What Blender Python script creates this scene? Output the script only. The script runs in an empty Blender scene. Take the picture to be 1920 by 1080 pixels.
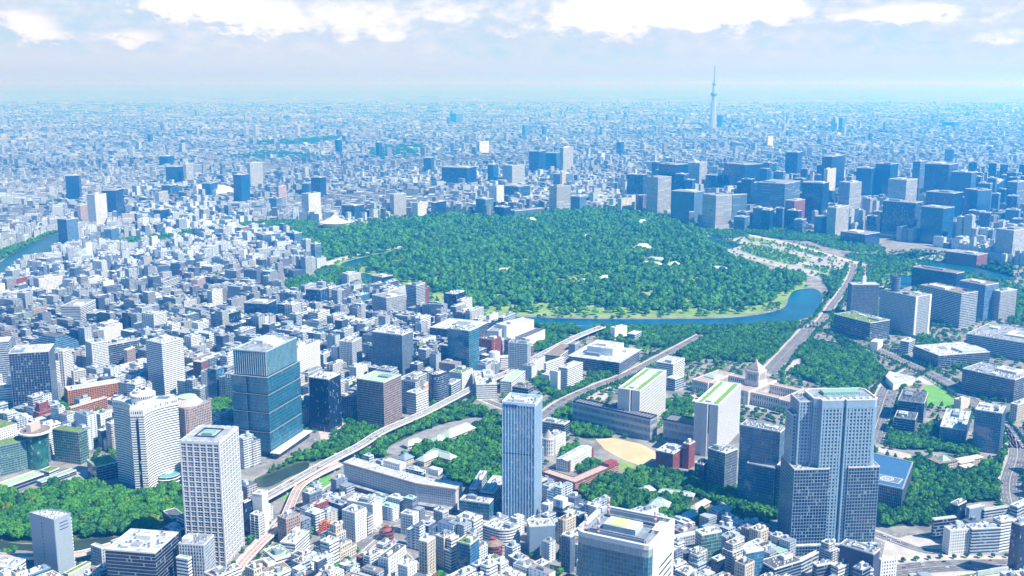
import bpy, math, random
import numpy as np
from math import sin, cos, pi, radians, atan2, hypot, sqrt, atan, tan
SC = bpy.context.scene
COL = SC.collection
random.seed(7); RNG = np.random.default_rng(7)

# ---------------------------------------------------------------- camera
H = 560.0                       # metres above the ground
F = 1940.0                      # focal length in pixels of a 1920 wide frame
PITCH = atan(385.0 / F)
CP, SP = cos(PITCH), sin(PITCH)
cam_d = bpy.data.cameras.new('camera')
cam_d.sensor_width = 36.0; cam_d.lens = 36.0 * F / 1920.0
cam_d.clip_start = 5.0; cam_d.clip_end = 400000.0
cam = bpy.data.objects.new('camera', cam_d); COL.objects.link(cam)
cam.location = (0, 0, H); cam.rotation_euler = (pi / 2 - PITCH, 0, 0)
SC.camera = cam

# ---------------------------------------------------------------- light, sky, exposure
SUN_EL = radians(51.0)
SUN_DIR = (0.90, -0.43)         # horizontal direction towards the sun
_n = hypot(*SUN_DIR)
SUN_VEC = (SUN_DIR[0]/_n*cos(SUN_EL), SUN_DIR[1]/_n*cos(SUN_EL), sin(SUN_EL))
SKY_STRENGTH = 0.057
sun_d = bpy.data.lights.new('sun', 'SUN'); sun_d.energy = 5.0; sun_d.angle = radians(0.5); sun_d.color = (1.0, 0.98, 0.95)
sun = bpy.data.objects.new('sun', sun_d); COL.objects.link(sun)
from mathutils import Vector
sun.rotation_euler = Vector(SUN_VEC).to_track_quat('Z', 'Y').to_euler()
sun.location = (600, -300, 900)
SC.view_settings.view_transform = 'Standard'; SC.view_settings.look = 'None'
SC.view_settings.gamma = 1.0; SC.view_settings.exposure = 0.75
SC.cycles.use_denoising = True
SC.cycles.max_bounces = 5; SC.cycles.diffuse_bounces = 2; SC.cycles.glossy_bounces = 2
SC.cycles.transmission_bounces = 2; SC.cycles.volume_bounces = 1; SC.cycles.transparent_max_bounces = 8

class NT:
    """small helper to write node trees"""
    def __init__(s, tree): s.t = tree; s.n = tree.nodes; s.l = tree.links
    def new(s, typ, **kw):
        n = s.n.new(typ)
        for k, v in kw.items(): setattr(n, k, v)
        return n
    def put(s, sock, v):
        if hasattr(v, 'is_linked') or isinstance(v, bpy.types.NodeSocket): s.l.new(v, sock)
        else: sock.default_value = v
    def m(s, op, a, b=None, c=None, clamp=False):
        n = s.n.new('ShaderNodeMath'); n.operation = op; n.use_clamp = clamp
        s.put(n.inputs[0], a)
        if b is not None: s.put(n.inputs[1], b)
        if c is not None: s.put(n.inputs[2], c)
        return n.outputs[0]
    def mix(s, f, a, b):
        n = s.n.new('ShaderNodeMix'); n.data_type = 'RGBA'
        s.put(n.inputs[0], f); s.put(n.inputs[6], c4(a) if isinstance(a, tuple) else a); s.put(n.inputs[7], c4(b) if isinstance(b, tuple) else b)
        return n.outputs[2]
    def noise(s, vec, scale, detail=3.0, rough=0.55, dim='3D'):
        n = s.n.new('ShaderNodeTexNoise'); n.noise_dimensions = dim
        if vec is not None: s.l.new(vec, n.inputs['Vector'])
        n.inputs['Scale'].default_value = scale; n.inputs['Detail'].default_value = detail; n.inputs['Roughness'].default_value = rough
        return n.outputs[0]
    def ramp(s, v, lo, hi, smooth=True):
        n = s.n.new('ShaderNodeMapRange'); n.interpolation_type = 'SMOOTHSTEP' if smooth else 'LINEAR'
        s.put(n.inputs[0], v); n.inputs[1].default_value = lo; n.inputs[2].default_value = hi
        return n.outputs[0]
def c4(c): return (c[0], c[1], c[2], 1.0) if len(c) == 3 else c

def ray(px, py):
    cx = (px - 960.0) / F; cy = -(py - 540.0) / F
    return (cx, CP + cy * SP, -SP + cy * CP)

world = bpy.data.worlds.new('World'); SC.world = world; world.use_nodes = True
W = NT(world.node_tree); W.n.clear()
sky = W.new('ShaderNodeTexSky'); sky.sky_type = 'NISHITA'; sky.sun_disc = False
sky.sun_elevation = SUN_EL
sky.sun_rotation = atan2(SUN_VEC[0], SUN_VEC[1])
sky.altitude = 300.0; sky.air_density = 1.2; sky.dust_density = 0.3; sky.ozone_density = 3.0
tc = W.new('ShaderNodeTexCoord'); sep = W.new('ShaderNodeSeparateXYZ'); W.l.new(tc.outputs['Generated'], sep.inputs[0])
az = W.m('ARCTAN2', sep.outputs[0], sep.outputs[1]); el = W.m('ARCSINE', sep.outputs[2])
# cloud banks: (azimuth, elevation, half widths, weight) of each cumulus heap above the far plain
def cl(px, py, sx, sy, w):
    d = ray(px, py); a = atan2(d[0], d[1]); e = atan2(d[2], hypot(d[0], d[1]))
    return (a, e, sx / F, sy / F, w)
HEAPS = [cl(40,48,75,32,1.0), cl(135,75,40,16,.5), cl(255,72,62,22,.9), cl(360,14,110,26,1.2), cl(470,35,70,30,.8), cl(640,25,130,30,.75),
         cl(560,60,90,22,.5), cl(730,62,90,22,.55), cl(950,62,120,22,.5), cl(1120,28,100,34,1.2), cl(1280,20,140,34,1.3), cl(1420,18,110,30,1.1),
         cl(1680,28,75,20,1.1), cl(1760,22,60,14,.8), cl(1880,68,90,24,.7), cl(1560,85,60,16,.3), cl(860,20,120,24,.55), cl(1200,85,160,18,.3), cl(1900,20,50,14,.4)]
cmb = W.new('ShaderNodeCombineXYZ'); W.put(cmb.inputs[0], W.m('MULTIPLY', az, 1.0)); W.put(cmb.inputs[1], W.m('MULTIPLY', el, 2.0))
n1 = W.noise(cmb.outputs[0], 20.0, 8.0, 0.62); n2 = W.noise(cmb.outputs[0], 55.0, 6.0, 0.6); n3 = W.noise(cmb.outputs[0], 7.0, 3.0, 0.5)
dn = W.m('SUBTRACT', n1, 0.5); dn2 = W.m('SUBTRACT', n2, 0.5)
aw = W.m('ADD', az, W.m('MULTIPLY', dn2, 0.05)); ew = W.m('ADD', el, W.m('ADD', W.m('MULTIPLY', dn, 0.020), W.m('MULTIPLY', dn2, 0.016)))
tot = None
for a, e, sa, se, w in HEAPS:
    u = W.m('MULTIPLY', W.m('SUBTRACT', aw, a), 1 / sa); v = W.m('MULTIPLY', W.m('SUBTRACT', ew, e), 1 / se)
    g = W.m('MULTIPLY', W.m('EXPONENT', W.m('MULTIPLY', W.m('ADD', W.m('MULTIPLY', u, u), W.m('MULTIPLY', v, v)), -1.0)), w)
    tot = g if tot is None else W.m('ADD', tot, g)
dens = W.m('ADD', tot, W.m('MULTIPLY', dn, 1.5))
heap = W.ramp(W.m('ADD', dens, W.m('MULTIPLY', dn2, 0.9)), 0.08, 0.85)
veil = W.ramp(W.m('ADD', n3, W.m('MULTIPLY', dn, 0.6)), 0.36, 0.60)
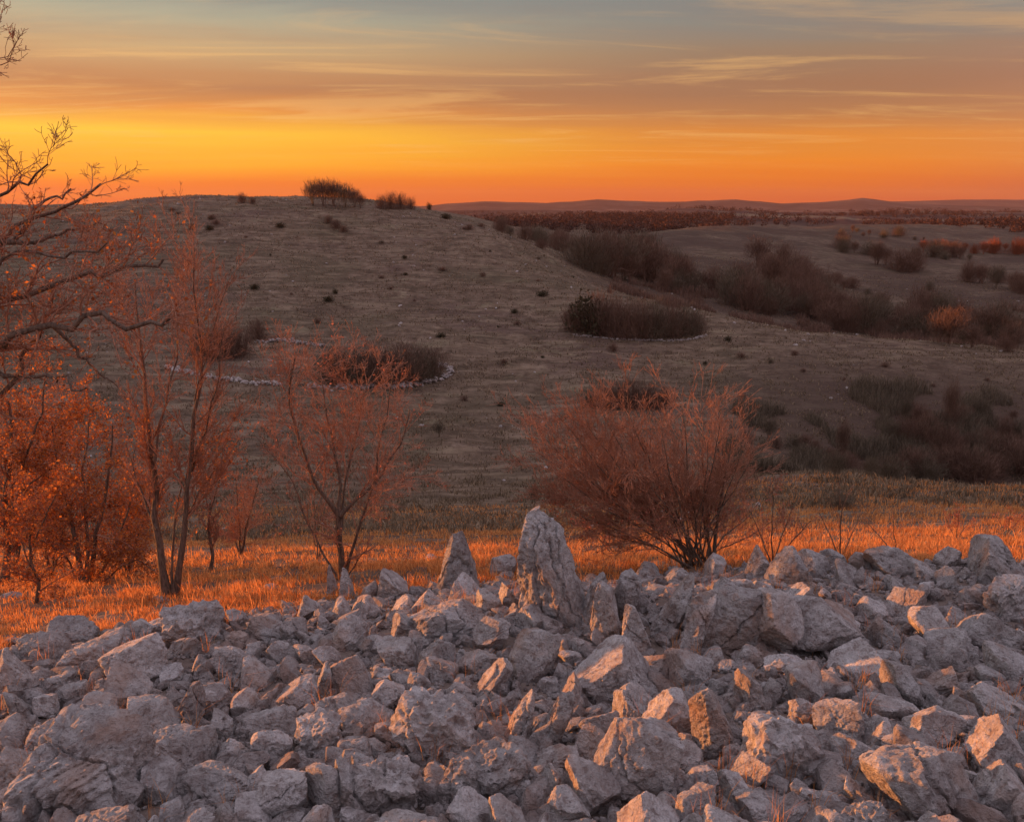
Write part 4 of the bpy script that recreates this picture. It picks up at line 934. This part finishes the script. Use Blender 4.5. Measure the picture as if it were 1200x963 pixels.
def shrub(kind, px, py, hpx, wfac=1.0, name=None, label=None, cat=None, group=None, y0=25.0):
    h = hit(px, py, y0); s = 1 / depth_px(h); H_ = hpx * s
    me = PB[kind][int(rb.integers(len(PB[kind])))]
    o = bpy.data.objects.new(name or kind, me); C.objects.link(o); o.location = (h[0], h[1], h[2] - 0.04 * H_)
    o.scale = (H_ * wfac, H_ * wfac, H_); o.rotation_euler = (0, 0, rb.uniform(0, 6.28)); tag(o, label, cat, group); placed.append(o); return o


ORD = ['leftmost', 'second from left', 'third from left', 'fourth from left', 'fifth from left', 'sixth from left', 'seventh from left', 'eighth from left', 'ninth from left', 'tenth from left', 'eleventh from left', 'twelfth from left', 'thirteenth from left', 'fourteenth from left']


def cluster(kind, items, what, where, name, cat, group, wfac=1.0, y0=25.0):
    items = sorted(items); n = len(items)
    for i, it in enumerate(items):
        w_ = 'rightmost' if i == n - 1 and n > 1 else ORD[i]
        lab = f'{what} {where}' if n == 1 else f'{w_} {what} {where}'
        shrub(it[3] if len(it) > 3 else kind, it[0], it[1], it[2], wfac, name, lab, cat, group, y0)


cluster('tree', [(367, 241, 31), (380, 242, 34), (392, 242, 32), (404, 243, 30), (415, 243, 24), (423, 244, 17)], 'bare tree', 'in the row on the hill crest', 'leafless_tree', 'tree', 'row of trees on the crest', 1.0)
cluster('bush', [(447, 245, 17), (458, 245, 21), (470, 245, 20), (481, 245, 15)], 'dark bush', 'on the crest right of the tree row', 'bush', 'bush', 'bushes on the crest', .8)
cluster('juniper', [(503, 246, 9)], 'single small round bush', 'at the right end of the hill crest', 'bush', 'bush', None, .6)
cluster('bush', [(284, 238, 13), (296, 239, 9)], 'low bush', 'on the highest part of the crest, left of the tree row', 'bush', 'bush', None, .9)
cluster('bush', [(385, 262, 10), (394, 268, 12), (403, 272, 9)], 'low dark bush', 'on the slope below the tree row', 'bush', 'bush', 'bushes under the tree row', 1.1)
cluster('bush', [(386, 448, 44), (402, 450, 52), (418, 451, 46), (436, 452, 56), (455, 450, 50), (474, 449, 54), (492, 447, 48), (508, 441, 40)], 'brown leafless bush', 'of the thicket inside the curved stone wall', 'bush', 'bush', 'thicket inside the curved wall', .8)
cluster('bush', [(240, 418, 42), (262, 421, 46), (282, 418, 38), (302, 398, 28)], 'brown bush', 'in the thicket behind the twin trunk tree', 'bush', 'bush', 'thicket behind the tall tree', .8)
cluster('bush', [(672, 388, 36), (688, 390, 48, 'juniper'), (704, 392, 54), (720, 394, 46), (736, 396, 50), (752, 397, 46), (768, 396, 50), (786, 395, 46), (804, 393, 40), (816, 391, 28)], 'dark bush', 'of the thicket above the low wall on the middle slope', 'bush', 'bush', 'thicket above the low wall', .85)
cluster('bush', [(690, 476, 22), (706, 477, 28), (722, 478, 34), (742, 478, 40), (760, 478, 34), (778, 478, 28)], 'dim bush', 'on the slope directly behind the red shrub', 'bush', 'bush', 'bushes behind the red shrub', .9)
for (a, b, hh_, wf, lab) in [(626, 594, 30, .5, 'single dark upright bush in the shade between forked tree and red shrub'), (514, 512, 20, .9, 'faint low bush on the slope right of the forked tree crown'), (718, 412, 12, 1.0, 'small dark bush below the low wall'), (986, 596, 24, 1.3, 'spreading low dark bush on the near bank at right'),
                             (985, 545, 60, .35, 'thin bare tree above the near bank, right of the red shrub'), (1110, 510, 72, .35, 'tall thin bare tree in the dark hollow at right'), (1060, 500, 40, .5, 'faint bare tree in the dark hollow, left of the tall one'), (910, 525, 16, .8, 'small dark bush on the edge of the near bank beside the red shrub'), (955, 532, 18, .8, 'second small dark bush along the edge of the near bank')]:
    shrub('tree' if 'tree' in lab else 'bush', a, b, hh_, wf, 'leafless_tree' if 'tree' in lab else 'bush', lab, 'tree' if 'tree' in lab else 'bush')
# scattered dots on the open slope
land = [('the tree row on the crest', 390, 235), ('the curved stone wall', 515, 450), ('the low wall thicket', 745, 370), ('the red shrub', 790, 540), ('the forked tree', 400, 560), ('the twin trunk tree', 210, 560), ('the dark hollow', 1110, 500), ('the crest end', 540, 250), ('the far sunlit trees', 1150, 290), ('the second hill', 850, 262), ('the leftmost oak', 60, 520)]
usedb = set()
dots = [(195, 250), (215, 252), (245, 250), (258, 252), (240, 262), (262, 258), (232, 268), (300, 280), (395, 340), (372, 355), (372, 372), (470, 300), (480, 322), (455, 320), (450, 345), (475, 350), (510, 310), (540, 270), (556, 276), (535, 262), (575, 290), (560, 262),
        (436, 292), (330, 262), (350, 350), (600, 360), (620, 335), (640, 352), (585, 388), (565, 330), (612, 388), (520, 395), (556, 470), (575, 470), (600, 430), (640, 415), (855, 395), (870, 420), (905, 430), (940, 440), (830, 430), (880, 470), (905, 500), (1000, 440), (1050, 430), (1090, 450), (930, 410), (1150, 440), (640, 300), (660, 330), (300, 335), (320, 300)]
for (a, b) in dots:
    a += rb.uniform(-14, 14); b += rb.uniform(-8, 8); hp = rb.uniform(2.5, 8) ** 1.0; k = 'juniper' if rb.random() < .4 else 'bush'
    shrub(k, a, b, hp, rb.uniform(.9, 2.0), 'juniper' if k == 'juniper' else 'bush', relabel(a, b, 'tiny dark' if hp < 7 else 'small dark', 'juniper' if k == 'juniper' else 'bush', land, usedb, 70), 'bush', 'small bushes dotted over the pasture')
# belts of trees in the side valley: single ones, near to far
belt = []
for (x0_, yb0, x1_, yb1, n, h0, h1, spread) in [(585, 272, 700, 312, 10, 20, 28, 5), (640, 288, 720, 308, 7, 22, 30, 3), (690, 322, 800, 342, 12, 46, 58, 6), (720, 308, 800, 322, 7, 40, 48, 4), (790, 342, 905, 364, 11, 34, 42, 7), (900, 340, 960, 350, 5, 34, 40, 4), (860, 356, 1010, 390, 14, 36, 46, 7), (1000, 388, 1200, 410, 17, 32, 44, 7),
                                             (960, 360, 1080, 384, 8, 26, 34, 6), (1060, 372, 1200, 392, 9, 26, 36, 6), (885, 318, 945, 328, 6, 28, 34, 4), (985, 302, 1085, 334, 9, 22, 30, 9), (1130, 332, 1210, 346, 8, 22, 28, 5), (1070, 300, 1135, 305, 7, 18, 24, 2), (930, 330, 1010, 345, 7, 18, 24, 6), (980, 274, 1080, 282, 8, 10, 14, 2),
                                             (960, 558, 1210, 566, 17, 34, 46, 8), (1040, 530, 1210, 535, 12, 30, 42, 10), (1080, 500, 1210, 505, 8, 24, 34, 12), (880, 524, 990, 546, 7, 18, 28, 8)]:
    n = int(n * 1.3)
    for i in range(n):
        f = (i + rb.uniform(-.8, .8)) / max(n - 1, 1); belt.append((x0_ + (x1_ - x0_) * f, yb0 + (yb1 - yb0) * f + rb.uniform(-spread * 1.6, spread * .8), rb.uniform(h0, h1) * rb.choice([.5, .65, .8, .9, 1.0, 1.15])))
bl = [('the second hill top', 830, 262), ('the end of the low wall', 825, 395), ('the red shrub', 790, 540), ('the tall thin tree in the hollow', 1110, 500), ('the sunlit far trees', 1150, 290), ('the dark clump under the second hill', 750, 300), ('the bend of the side valley', 1000, 390), ('the crest end', 540, 250), ('the near bank edge', 1000, 545), ('the humped skyline boulder', 1160, 658)]
for (a, b, hp) in belt:
    k = 'tree' if rb.random() < .45 else 'bush'
    shrub(k, a, b, hp, rb.uniform(.7, 1.3), 'leafless_tree' if k == 'tree' else 'bush', relabel(a, b, ('low' if hp < 18 else 'tall' if hp > 32 else 'mid sized') + (' dark' if rb.random() < .5 else ' brown'), 'bare tree' if k == 'tree' else 'leafless bush', bl, usedb, 60), 'tree' if k == 'tree' else 'bush', 'trees and bushes of the side valley')
lit = [(1084 + 9.6 * k + rb.uniform(-3, 3), 298 - rb.uniform(0, 4), rb.uniform(9, 21)) for k in range(14)]
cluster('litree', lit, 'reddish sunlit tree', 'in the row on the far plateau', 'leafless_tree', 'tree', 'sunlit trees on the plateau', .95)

# far wood on the plateaus: reads as one mass
r = np.random.default_rng(31); n = 8500; Yw = 430 * (2400 / 430) ** r.random(n); tw = r.uniform(-0.35, 0.95, n); Xw = tw * Yw
nz = pnoise(np.stack([Xw / 160, Yw / 300, Xw * 0], 1)); keep = (r.random(n) < np.clip(.35 + 2.2 * nz, 0, 1)) & (ts.max() > tw); Xw = Xw[keep]; Yw = Yw[keep]; Zw = ground(Xw, Yw)
Hh = r.uniform(4, 8, len(Xw)); kk = 66
P_ = np.repeat(np.stack([Xw, Yw, Zw], 1), kk, 0); hh2 = np.repeat(Hh, kk); a = r.uniform(0, 6.28, len(P_)); q = r.random(len(P_)) ** .5 * .5 * hh2; zz = r.random(len(P_))
P_ += np.stack([q * np.cos(a), q * np.sin(a), hh2 * (.05 + .75 * zz * (1 - (q / hh2) ** 2))], 1)
V, q_ = leafquads(r, P_, 1.15); tag(mesh('far_wood', V, q_, M_farwood2), 'brown leafless woodland spread over the far plateaus', 'wood', kind='stuff')

r = np.random.default_rng(55)
def brush(n, y0, y1, t0, t1, h0, h1, thr, name, label, mat, wd):
    Yb = y0 * (y1 / y0) ** r.random(n); tb = r.uniform(t0, t1, n); Xb = tb * Yb
    nz = pnoise(np.stack([Xb / 5, Yb / 7, Xb * 0 + 3], 1)) + .5 * pnoise(np.stack([Xb / 16, Yb / 20, Xb * 0 + 8], 1)); ef = np.clip((tb - t0) / .12, 0, 1) * np.clip((y1 - Yb) / (y1 - y0) * 4, 0, 1)
    keep = nz * ef > thr; Xb = Xb[keep]; Yb = Yb[keep]; nz = nz[keep]; V, Fb = blades(Xb, Yb, ground(Xb, Yb), (h0 + (h1 - h0) * r.random(len(Xb))) * np.clip(.4 + nz, .3, 1.2), np.full(len(Xb), wd), r, .4)
    tag(mesh(name, V, Fb, mat), label, 'undergrowth', kind='stuff')
brush(150000, 50, 92, .22, .75, .5, 2.2, .10, 'undergrowth', 'dark leafless undergrowth filling the hollow beyond the near bank', M_scrub2, .05)
brush(150000, 136, 200, .06, .75, .6, 2.6, .16, 'undergrowth', 'brown leafless undergrowth along the side valley', M_scrub, .09)

# ------------------------------------------------------------------ dry stone walls on the slope
def wall(pts, hgt, label, seed, y0=40.0, per=260):
    r = np.random.default_rng(seed); H_ = [hit(a, b, y0) for a, b in pts]; line = resample([list(q) for q in H_], per)
    L = np.linalg.norm(np.diff(line, axis=0), axis=1).sum(); n = int(L / hgt * 12); u = r.uniform(0, per - 1.01, n); i = u.astype(int); f = (u - i)[:, None]; p = line[i] * (1 - f) + line[i + 1] * f
    p[:, :2] += r.normal(0, hgt * .28, (n, 2)); lev = r.random(n); z = ground(p[:, 0], p[:, 1]) + lev * hgt * .75 * np.clip(.55 + .6 * pnoise(np.stack([u / 18, u * 0 + seed, u * 0], 1)), .1, 1)
    kp = r.random(n) < np.clip(.75 + 1.3 * pnoise(np.stack([u / 9, u * 0 + seed + 5, u * 0], 1)), .05, 1); p = p[kp]; z = z[kp]; n = len(z)
    S = r.uniform(.09, .25, n) * hgt / .7; V, Fc = scatter(protos2, 2, p[:, 0], p[:, 1], z, S, r, .4)
    o = mesh('stone_wall', V, Fc, M_wallstone, False); tag(o, label, 'stone wall')


wall([(360, 455), (390, 455), (430, 455), (470, 454), (500, 450), (522, 444), (529, 436), (521, 430), (514, 428)], .85, 'curved dry stone wall hooking round the thicket on the slope', 1)
wall([(196, 432), (230, 440), (262, 445), (300, 450), (330, 452)], .75, 'straight dry stone wall seen through the crown of the twin trunk tree', 2)
wall([(300, 402), (330, 399), (355, 403), (380, 406)], .65, 'short broken stone wall above the curved one', 3)
wall([(672, 393), (700, 396), (740, 399), (780, 400), (815, 397), (828, 394)], .42, 'low stone wall along the foot of the dark thicket', 4)
# pale stones lying about on the pasture
r = np.random.default_rng(41); n = 1500; Yq = r.uniform(24, 230, n); tq = r.uniform(-.62, .62, n); nzq = pnoise(np.stack([tq * Yq / 14, Yq / 18, tq * 0], 1)); m = r.random(n) < np.clip(.12 + 1.3 * nzq, .02, 1); Xq = tq[m] * Yq[m]; Yq = Yq[m]
S = r.uniform(.05, .17, len(Xq)) * (1 + Yq / 160); V, Fc = scatter(protos2, 2, Xq, Yq, ground(Xq, Yq) + S * .1, S, r, .3)
tag(mesh('scattered_stones', V, Fc, M_wallstone, False), 'pale stones strewn thinly over the shaded pasture', 'stones', kind='stuff')
print('rocks', len(rocks), 'objects', len(bpy.data.objects))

# [TASK TO CARRY OUT]
Write out nothing but the lines from the start of the data through the line with "random.seed(7); RNG = np.random.default_rng(7)". Leave out the pictures.

# [ANSWER TO THE TASK]
What Blender Python script creates this scene? Output the script only. The script runs in an empty Blender scene. Take the picture to be 1920 by 1080 pixels.
import bpy, math, random
import numpy as np
from math import sin, cos, pi, radians, atan2, hypot, sqrt, atan, tan
SC = bpy.context.scene
COL = SC.collection
random.seed(7); RNG = np.random.default_rng(7)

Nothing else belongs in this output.